Robert Newlands, of Wellington, asks :-

What are the constituent chemicals in urine? The ancient Romans used it as part of a cloth dyeing process.

Gerald Smith, a chemist at Victoria University of Wellington, responded.

Urine produces ammonia from the urea it contains and as such it is a source of water-soluble nitrogen essential for all living organisms.

The chemical basis for the use of urine in dyeing textiles is often poorly defined. The ammonia may, in some instances, remove grease and other cases, remove water-resistant coatings on the textile fibres which prevent the water soluble dye entering the fibres. Ammonia may also help in the extraction of the dye from the raw material which was usually parts of certain plants.

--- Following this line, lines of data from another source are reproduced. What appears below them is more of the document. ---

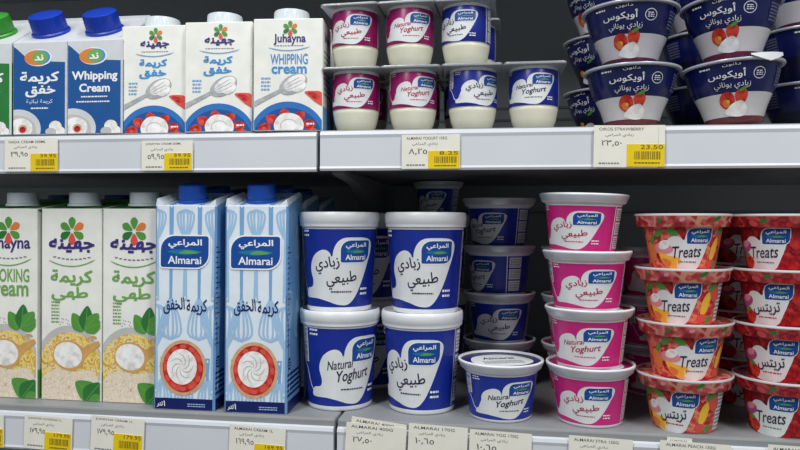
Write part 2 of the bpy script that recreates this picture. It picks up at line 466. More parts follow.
def wrap(parts_art, mb, fn, step=3.0, ystep=None):
    parts_art.cut(step, ystep); parts_art.apply(fn); mb.art(parts_art)
def logo_part(box, fn, parent, edge=True):
    a = Art(); logo_art(a, *box, edge=edge); a.cut(3.0); a.apply(fn)
    mb = MB(); mb.art(a); o = mb.build('brand_badge', parent, smooth=True); o['label'] = 'blue logo badge with white Arabic and Latin lettering'
    return o

# ------------------------------------------------------------------ product makers
def make_tub(lang):
    t = empty('yoghurt_tub')
    body = [(31.2, 0), (32.4, 0.8), (32.8, 2), (33.1, 5), (38.2, 82), (38.4, 86), (38.5, 88)]
    mb = MB(); mb.lathe(body, [WHITE, WHITE, WHITE, TUBBLUE, WHITE, WHITE])
    fn = cone_map([(33.1, 5), (38.2, 82), (38.4, 86)], 36)
    a, box = dairy(lang, DARKINK, TUBBLUE, 1.0, 1.0, 5)
    wrap(a, mb, fn); mb.build('cup', t, smooth=True, angle=50)
    logo_part(box, fn, t)
    mb = MB(); mb.lathe([(38.8, 84.5), (40.2, 84.5), (40.4, 85.5), (40.4, 88), (41.0, 88.6), (41.2, 95), (40.9, 97.6), (39.8, 98.9), (38.6, 98.6), (37.6, 97.0), (36.6, 96.6)], WHITE, close_top=True, close_bottom=False)
    mb.build('lid', t, smooth=True, angle=50)
    return t
def make_cup(lang, colour):
    t = empty('yoghurt_cup'); ink = CUPBLUE if colour == 'blue' else PINK
    body = [(29.0, 0), (30.2, 0.6), (30.6, 2), (30.8, 3), (35.8, 44), (36.2, 45), (36.4, 46.0), (38.5, 46.6), (40.4, 48.2), (41.0, 50.5), (42.3, 52.6), (42.6, 54.2), (42.2, 55.2), (41.2, 55.6), (40.2, 55.2), (39.6, 53.4)]
    K = 0.972
    mb = MB(); mb.lathe(body, [WHITE, WHITE, WHITE, ink]+[WHITE]*4+[FOILRIM]*3+[WHITE]*4, k_=K)
    fn = cone_map([(30.8*K, 3), (35.8*K, 44), (36.2*K, 45)], 32.8)
    a, box = dairy(lang, DARKINK if colour == 'blue' else WINE, ink, 0.8, 0.525, 3)
    wrap(a, mb, fn); mb.build('cup', t, smooth=True, angle=60)
    logo_part(box, fn, t)
    mb = MB(); lc = LIDNAVY if colour == 'blue' else LIDPINK
    mb.lathe([(40.0, 52.2), (40.0, 52.9), (36.0, 53.0), (0.5, 53.0)], [FOIL, lc, lc], close_bottom=False, close_top=True, k_=K)
    a = Art(); a.poly(smooth_poly([(-30, -6), (-24, 16), (-6, 26), (14, 24), (28, 8), (30, -10), (16, -24), (-8, -27), (-24, -20)], 3), PALEW, 1)
    a.text('Almarai', -16, 4, 16, 13, NAVY, 2, 0.02); a.lines(-20, -16, 20, -2, 4, GREYINK, 2)
    a.apply(lambda x, y, l: Vector((x*.001, y*.001, 0.053+0.0001*l))); mb.art(a)
    mb.build('foil_lid', t, angle=40)
    return t
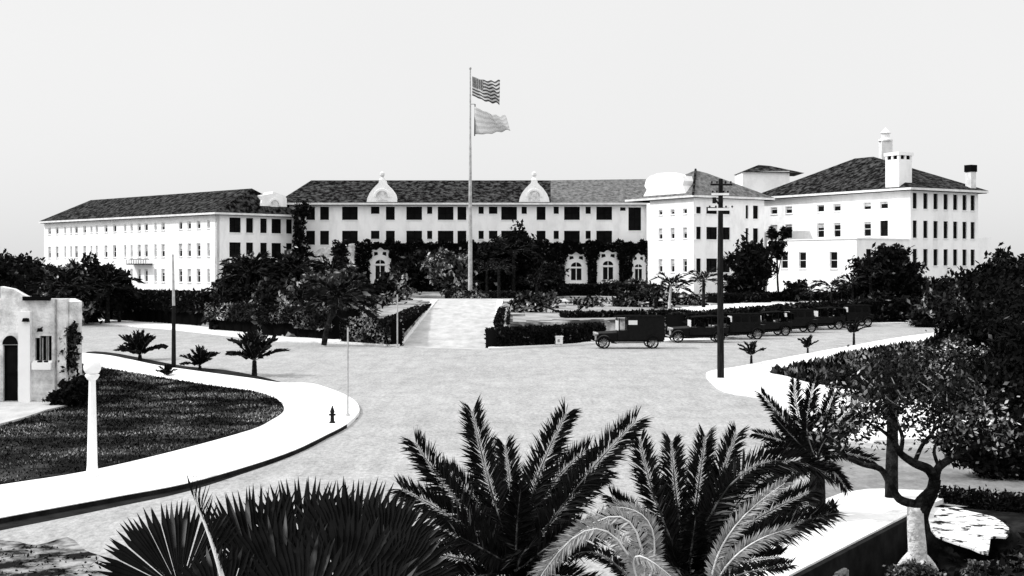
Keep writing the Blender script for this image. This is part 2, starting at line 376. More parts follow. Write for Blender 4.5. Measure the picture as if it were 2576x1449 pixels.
# near right path on its retaining wall, and the pavement beyond it
np_ = [(1600, 1545), (1770, 1449), (1950, 1378), (2115, 1301), (2095, 1290), (2076, 1267), (2120, 1250), (2183, 1241), (2229, 1240), (2320, 1244), (2420, 1254), (2576, 1266), (2800, 1280)]
left = [G(*p) for p in np_]
path = [tuple(p[:2]) for p in left] + [tuple(G(*p_)[:2]) for p_ in ((2800, 1300), (2576, 1280), (2450, 1270), (2385, 1262), (2352, 1275), (2332, 1300))] + [(WA.x + .5, WA.y - .1), tuple(WA[:2]), tuple(WB[:2]), tuple(G(1900, 1545)[:2])]
struct(MB().prism(path, -.02, .11), 'pavement', 'walk')
rw = MB(); c = (WA + WB) / 2; L = (WA - WB).length
rw.box((c.x + wn.x * .06 - wd.x * .6, c.y + wn.y * .06 - wd.y * .6, -.75), (L + 1.4, .14, 1.64), math.atan2(wd.y, wd.x))
retain = tag(rw.build('retaining_wall', 'shade_and_black'), 'dark retaining wall holding up the near pavement above the sunken yard', 'wall')
q = P(2160, 1422, 25.3)
# soil strip left of path (under palms) and near dark ground
sl = [G(*p) for p in [(2125, 1299), (2076, 1296), (2000, 1318), (1900, 1360), (1800, 1410), (1650, 1500), (1500, 1640), (900, 1700), (1500, 1900), (1900, 1560)]]
b_ = MB(); b_.add([(p.x, p.y, .012) for p in [G(2120, 1300), G(2076, 1294), G(2000, 1316), G(1900, 1360), G(1800, 1400), G(1700, 1440), G(1500, 1520), G(1400, 1800), G(1900, 1800), G(1780, 1449), G(1950, 1382)]], [list(range(11))]); struct(b_, 'flower_bed', 'soil')
nd = [(-300, 1385), (0, 1360), (90, 1372), (170, 1352), (215, 1385), (250, 1400), (225, 1430), (275, 1462), (250, 1600), (-300, 1600)]
b_ = MB(); b_.add([(x, y, .006) for x, y in smooth([G(*p) for p in nd], 3, True)], [list(range(30))]); struct(b_, 'dirt_patch', 'road_near')

gp = [(2085, 1122), (2200, 1130), (2330, 1128), (2600, 1125), (2800, 1130), (2800, 1262), (2576, 1258), (2420, 1247), (2320, 1238), (2229, 1234), (2183, 1235), (2110, 1244), (2074, 1256), (2060, 1200)]
b_ = MB(); gs = smooth([G(*p) for p in gp], 2, True); b_.add([(x, y, .005) for x, y in gs], [list(range(len(gs)))]); struct(b_, 'street_surface', 'road_grey')
# far kerbside pavements
def strip(name, pts, z, m):
    b = MB(); n = len(pts)
    vs = [(x, y, z) for x, y in pts]
    b.prism(pts, z - .12, z); return struct(b, name, m)
fl = [(e.x, e.y) for e in [G(-300, 800), G(205, 813), G(430, 830), G(590, 848), G(700, 860), G(800, 863), G(1003, 872)]]
ft = [(x, y + w_ * .93) for (x, y), w_ in zip(fl, WIDTH[:7])]
strip('pavement', fl + ft[::-1], .12, 'walk')
fr = [(e.x, e.y) for e in [G(1228, 880), G(1500, 866), G(1790, 858), G(1990, 835), G(2145, 818), G(2390, 812), G(2800, 812)]]
frt = [(x, y + w_ * .93) for (x, y), w_ in zip(fr, WIDTH[7:])]
strip('pavement', fr + frt[::-1], .12, 'walk')
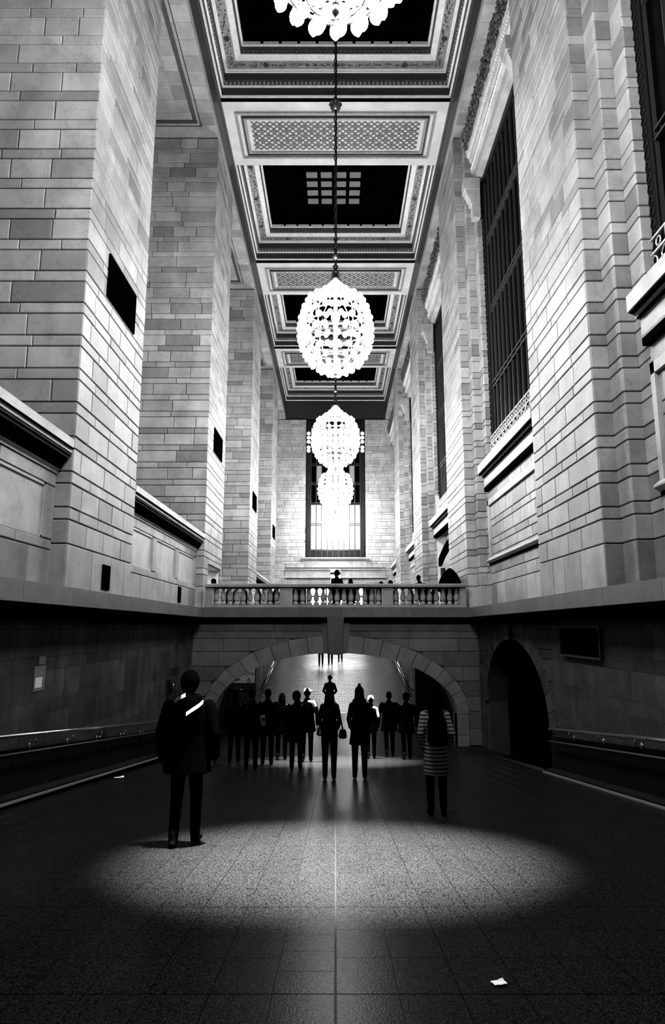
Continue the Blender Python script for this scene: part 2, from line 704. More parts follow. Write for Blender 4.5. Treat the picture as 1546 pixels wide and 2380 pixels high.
for r in range(80):
    off = 0.15 if r % 2 else 0
    for c in range(-12, 12):
        y = YU + .15 + r * 0.31
        x = c * .29 + off
        if abs(x) > 3.4: continue
        v_, f_ = stone_geo(.278, .298, .03, .003)
        z = fz(y) + random.uniform(-.002, .002)
        rest.add([Vector((x, y, z)) + Mu @ Vector(q) for q in v_], f_)
rest.build('ramp_pavers', M_FLOOR2, floor, kind='stuff')

# ---- lower side walls, the ledges above them
LOWC = [(0.0 - 0.44, 0.0), (-.64, -.44), (-1.09, -.64), (-1.29, -1.09), (-1.74, -1.29), (-1.94, -1.74), (-2.4, -1.94), (-2.6, -2.4), (-3.1, -2.6), (-3.6, -3.1), (0.0, .34)]
XL = 4.5


def lower_course():
    return [(a, b, 't') for a, b in LOWC]


def clip_stones(S, o, u, n, W, courses, bottom, wl, seed, back=0.05):
    """stones whose lower edge is cut by a curve bottom(t); polygons joined per stone"""
    rnd = random.Random(seed)
    for (z0, z1, k) in courses:
        x = 0.0
        while x < W - 1e-4:
            w = rnd.uniform(*wl)
            if W - x - w < wl[0] * .5: w = W - x
            a, c = x + GAP, x + w - GAP
            x += w
            ts = [a + (c - a) * i / 6 for i in range(7)]
            lo = [max(z0 + GAP, bottom(t)) for t in ts]
            keep = [i for i in range(7) if lo[i] < z1 - GAP - .02]
            if len(keep) < 2: continue
            pts = [(ts[i], lo[i]) for i in keep] + [(ts[keep[-1]], z1 - GAP), (ts[keep[0]], z1 - GAP)]
            S.append(pts)


def poly_piece(name, pts, o, u, n, mat, parent, t=0.05, proud=0.0):
    u3, n3 = Vector((u[0], u[1], 0)), Vector((n[0], n[1], 0))
    o3 = Vector((o[0], o[1], 0)) + n3 * proud
    fr = [o3 + u3 * p[0] + Vector((0, 0, p[1])) for p in pts]
    bk = [p - n3 * t for p in fr]
    k = len(pts)
    b = MB()
    b.add(fr + bk, [tuple(range(k)), tuple(reversed(range(k, 2 * k)))] + [((i + 1) % k, i, k + i, k + (i + 1) % k) for i in range(k)])
    return b.build(name, mat, parent)


for side, sx in (('left', -1), ('right', 1)):
    wall = empty('wall_' + side, (sx * XL, 8, -2), kind='structure', label='shaded lower wall of pale stone blocks on the %s of the ramp' % side)
    n = (-sx, 0)
    core = MB()
    arch = sx > 0
    ya, yb, zs, zr = 14.3, 20.0, -2.1, 1.84     # side passage arch in the right wall
    ym, hw = (ya + yb) / 2, (yb - ya) / 2
    if not arch:
        core.box(sx * (XL + .05), sx * (XL + .6), -8, 29.0, -5, .34)
    else:
        core.box(sx * (XL + .05), sx * (XL + .6), -8, ya, -5, .34)
        core.box(sx * (XL + .05), sx * (XL + .6), yb, 29.0, -5, .34)
        K = 24
        for i in range(K):
            a, b = ya + (yb - ya) * i / K, ya + (yb - ya) * (i + 1) / K
            za = zs + zr * sqrt(max(0, 1 - ((a - ym) / hw) ** 2)); zb = zs + zr * sqrt(max(0, 1 - ((b - ym) / hw) ** 2))
            x0, x1 = sx * (XL + .05), sx * (XL + .6)
            core.hexa([(x0, a, za), (x1, a, za), (x1, b, zb), (x0, b, zb), (x0, a, .34), (x1, a, .34), (x1, b, .34), (x0, b, .34)])
        # the passage behind the arch
        keep_core = core; core = MB()
        core.box(XL + .6, 9.5, ya - .4, ya - .1, -5, .34)
        core.box(XL + .6, 9.5, yb + .1, yb + .4, -5, .34)
        core.box(9.3, 9.6, ya - .4, yb + .4, -5, .34)
        core.box(XL + .6, 9.6, ya - .4, yb + .4, .1, .34)
        core.box(XL - .2, 9.6, ya - .4, yb + .4, -5.2, fz(YB) - .1)
        core.build('passage_shell', M_BLACK, wall); core = keep_core  # unlit darkness of the passage put into its wall colour
    core.build('backing', M_JOINT, wall)
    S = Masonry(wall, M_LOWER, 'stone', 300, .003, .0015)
    crs = lower_course()
    if not arch:
        face(S, (sx * XL, 2), (0, 1), n, 27, crs, wl=(.55, 1.3), seed=11)
    else:
        rw = [(ya - .35 - 2, -9, yb + .35 - 2, .34)]
        face(S, (sx * XL, 2), (0, 1), n, 27, crs, holes=rw, wl=(.55, 1.3), seed=12)
        polys = []

        def bot(t):
            q = 1 - ((t + ya - .35 - ym) / (hw + .42)) ** 2
            return zs + (zr + .5) * sqrt(q) if q > 0 else -9
        clip_stones(polys, None, None, None, yb - ya + .7, [(z0, z1, k) for z0, z1, k in crs if z1 > zs], bot, (.6, 1.2), 5)
        for pts in polys:
            poly_piece('stone', pts, (sx * XL, ya - .35), (0, 1), n, M_LOWER, wall)
        # voussoirs
        for i in range(17):
            t0, t1 = pi * i / 17 + .004, pi * (i + 1) / 17 - .004
            pts = []
            for t in (t0, (t0 + t1) / 2, t1): pts.append((ym - hw * cos(t), zs + zr * sin(t)))
            for t in (t1, (t0 + t1) / 2, t0): pts.append((ym - (hw + .4) * cos(t), zs + (zr + .48) * sin(t)))
            poly_piece('arch_stone', pts, (sx * XL, 0), (0, 1), n, M_LOWER, wall, .5, .012)
        poly_piece('keystone', [(ym - .2, zs + zr - .02), (ym + .2, zs + zr - .02), (ym + .3, .2), (ym - .3, .2)], (sx * XL, 0), (0, 1), n, M_LOWER, wall, .4, .1)
    S.finish()
    # wainscot of dark marble below the handrail (follows the ramp)
    b = MB()
    slabs = []
    y = 2.0
    stop = 14.2 if arch else 20.6
    while y < stop:
        y2 = min(y + 1.25, stop)
        a0, a1 = fz(y) , fz(y2)
        x0, x1 = sx * (XL - .03), sx * (XL + .02)
        bb = MB().hexa([(x0, y + .006, a0), (x1, y + .006, a0), (x1, y2 - .006, a1), (x0, y2 - .006, a1), (x0, y + .006, a0 + .72), (x1, y + .006, a0 + .72), (x1, y2 - .006, a1 + .72), (x0, y2 - .006, a1 + .72)])
        bb.build('marble_panel', M_WAINSCOT, wall)
        y = y2

    # base strip along the floor
    bs = MB()
    x0, x1 = sx * (XL - .2), sx * (XL - .03)
    bs.hexa([(x0, 2, fz(2)), (x1, 2, fz(2)), (x1, stop, fz(stop)), (x0, stop, fz(stop)), (x0, 2, fz(2) + .06), (x1, 2, fz(2) + .09), (x1, stop, fz(stop) + .09), (x0, stop, fz(stop) + .06)])
    bb = bs.build('baseboard_' + side, M_WAINSCOT, None)
    tag(bb, 'dark stone kerb along the foot of the %s wall of the ramp' % side, kind='structure')
    st = MB()
    x0, x1 = sx * (XL - .225), sx * (XL - .2)
    st.hexa([(x0, 2, fz(2)), (x1, 2, fz(2)), (x1, stop, fz(stop)), (x0, stop, fz(stop)), (x0, 2, fz(2) + .03), (x1, 2, fz(2) + .03), (x1, stop, fz(stop) + .03), (x0, stop, fz(stop) + .03)])
    st.build('edge_strip', M_STRIP, bb, label='thin bright metal strip')

    # ledge between lower and upper storey
    led = empty('trim_1' if sx < 0 else 'trim_2', (sx * 4.1, 8, .5), kind='structure', label='projecting stone ledge along the %s side above the lower wall' % side)
    rnd = random.Random(3 + sx)
    y = 1.0
    while y < YBR + .3:
        y2 = min(y + rnd.uniform(1.0, 1.9), YBR + .3)
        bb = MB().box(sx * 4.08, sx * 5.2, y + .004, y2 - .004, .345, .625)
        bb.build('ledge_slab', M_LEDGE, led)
        y = y2
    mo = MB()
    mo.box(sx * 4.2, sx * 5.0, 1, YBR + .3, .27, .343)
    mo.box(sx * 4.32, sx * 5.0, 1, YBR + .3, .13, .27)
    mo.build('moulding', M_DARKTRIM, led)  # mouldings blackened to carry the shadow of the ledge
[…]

Where the chemistry for using urine in textile dyeing is well established is in the production of alum mordant for fixing natural dyes to wool so they don’t wash off. A very large industry producing alum from shale was set up in England in the 18th and 19th centuries. Shale, a rock found on the coast of Yorkshire, contains aluminium and when the rock is heated and soaked in water, aluminium sulphate can be obtained by crystallization. Then the aluminium sulphate was treated with urine to produce ammonium (from urea) aluminium sulphate, commonly known “alum”. The aluminium ions in this material form chemical bonds between both the dye and the fibre which strongly fixes or binds the dye to the fibre.

Alum was of huge strategic importance because it was essential for dyeing before the advent of synthetic chemical dyes. In some parts of the world naturally-occurring deposits are found and such was the demand for it, wars were fought to profit from its trade. Elsewhere it needed to be produced in the way described from urine and shale rock.